By PrintWeek Team, Monday 29 October 2012

Be the first to comment

Ups and downs

Those print suppliers formerly supplying rail spaces with small-format posters will no doubt have seen a drop in work, while those wide-format printers with the capability to print on a very large scale should have seen an upsurge.

Of course, with such large displays the key is to ensure the creative on display is good enough to capitalise on the prominence it will be given.

“We have to deliver quality; advertising of this size will show up any imperfections, so we make sure all our contractors can deliver on this,” explains Cohen.

This means that for those wide-format printers with an eye on this growing work channel, investment in the best quality production kit is essential. However, another key consideration that may not be immediately obvious is that printers working in this space often have to be able to install the projects too.

“It’s important that firms have a good crew of workers to help with the installations, as the time we have to put in new displays can be very limited,” explains Cohen.

This point is echoed by Sam Bird, JCDecaux’s director of production and creative solutions, as she explains that while quality is expected as standard, installation is a much trickier issue.

“The print we use is just standard vinyl material, but getting it into the station is the real challenge. We often only have very short timeframes to install the print and because we’re working in stations, the relevant health and safety certifications are vital,” she explains.

The importance of having a good in-house team is something that Andy Wilson, director at Press On Digital Imaging, knows well and is something the industry is starting to understand.

“A few years ago, you’d struggle to find people to help install some projects. But now there are more firms wanting bespoke installations, so there are more workers with the knowledge to carry out these projects, which is making it easier to meet demand,” he explains.



The rail advertising market is booming, but tapping into this sector is not just a matter of running off some vinyl. Here is a quick guide to what you will need.

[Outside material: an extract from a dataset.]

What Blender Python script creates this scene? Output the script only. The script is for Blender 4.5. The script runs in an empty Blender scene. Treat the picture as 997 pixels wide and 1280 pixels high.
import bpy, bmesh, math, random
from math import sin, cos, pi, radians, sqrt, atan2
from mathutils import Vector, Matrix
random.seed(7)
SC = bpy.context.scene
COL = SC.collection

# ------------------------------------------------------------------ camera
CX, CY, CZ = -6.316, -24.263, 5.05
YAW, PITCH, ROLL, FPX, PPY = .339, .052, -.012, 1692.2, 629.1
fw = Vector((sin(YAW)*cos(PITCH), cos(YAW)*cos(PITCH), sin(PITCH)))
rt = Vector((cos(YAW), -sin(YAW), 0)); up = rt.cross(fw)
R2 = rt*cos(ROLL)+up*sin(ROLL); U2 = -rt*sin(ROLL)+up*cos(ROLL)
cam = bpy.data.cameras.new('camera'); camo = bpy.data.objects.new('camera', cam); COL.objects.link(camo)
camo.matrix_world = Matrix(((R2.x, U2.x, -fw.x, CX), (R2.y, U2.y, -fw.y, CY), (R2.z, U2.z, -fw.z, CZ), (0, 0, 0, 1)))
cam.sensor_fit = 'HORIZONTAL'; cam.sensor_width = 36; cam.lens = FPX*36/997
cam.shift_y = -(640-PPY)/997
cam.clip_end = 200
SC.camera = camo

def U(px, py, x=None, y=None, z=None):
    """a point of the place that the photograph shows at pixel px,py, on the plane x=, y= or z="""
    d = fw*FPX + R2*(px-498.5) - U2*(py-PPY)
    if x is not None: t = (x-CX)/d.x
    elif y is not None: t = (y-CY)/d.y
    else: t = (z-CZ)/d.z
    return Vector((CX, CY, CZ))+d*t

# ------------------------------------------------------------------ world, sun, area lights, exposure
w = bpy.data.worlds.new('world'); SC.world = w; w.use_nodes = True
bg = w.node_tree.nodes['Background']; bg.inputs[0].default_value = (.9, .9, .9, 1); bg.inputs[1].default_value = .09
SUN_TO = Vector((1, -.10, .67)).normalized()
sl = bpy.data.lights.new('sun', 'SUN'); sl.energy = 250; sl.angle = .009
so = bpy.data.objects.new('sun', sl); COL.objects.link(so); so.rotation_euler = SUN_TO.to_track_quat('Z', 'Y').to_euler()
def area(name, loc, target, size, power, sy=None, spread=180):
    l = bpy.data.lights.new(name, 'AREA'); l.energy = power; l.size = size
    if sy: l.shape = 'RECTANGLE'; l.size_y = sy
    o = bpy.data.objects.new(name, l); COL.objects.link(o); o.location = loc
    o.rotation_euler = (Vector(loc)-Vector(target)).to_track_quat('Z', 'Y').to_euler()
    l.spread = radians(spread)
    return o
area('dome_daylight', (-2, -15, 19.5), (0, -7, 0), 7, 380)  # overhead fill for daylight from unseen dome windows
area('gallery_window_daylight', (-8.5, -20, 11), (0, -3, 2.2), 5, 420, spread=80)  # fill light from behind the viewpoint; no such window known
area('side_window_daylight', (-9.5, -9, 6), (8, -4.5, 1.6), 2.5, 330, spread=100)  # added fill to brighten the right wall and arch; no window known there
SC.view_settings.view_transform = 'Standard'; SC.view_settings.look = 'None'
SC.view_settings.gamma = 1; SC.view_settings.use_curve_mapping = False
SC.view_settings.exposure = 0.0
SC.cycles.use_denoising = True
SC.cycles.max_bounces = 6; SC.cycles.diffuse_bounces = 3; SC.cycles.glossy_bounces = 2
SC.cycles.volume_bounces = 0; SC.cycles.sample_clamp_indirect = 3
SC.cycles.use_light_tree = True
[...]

  • A high-quality press The highest quality is expected as standard. The shift to larger-scale advertising sites brings with it larger exposure, so poor-quality print can be easily noticed and will not be accepted
  • Speed of turnaround Printers in this sector have to deal with extremely fast turnarounds, so having the print speed, front-end and logistical capability to process and deliver orders quickly is essential
  • Installation teams Increasingly, advertisers and site owners are expecting the printer to handle the installation – having an in-house team to install work is now a key part of the service
  • Health and safety Not only should your installation teams be fully trained and accredited for work on railways and/or at height, the material printed on also needs to meet strict H&S criteria.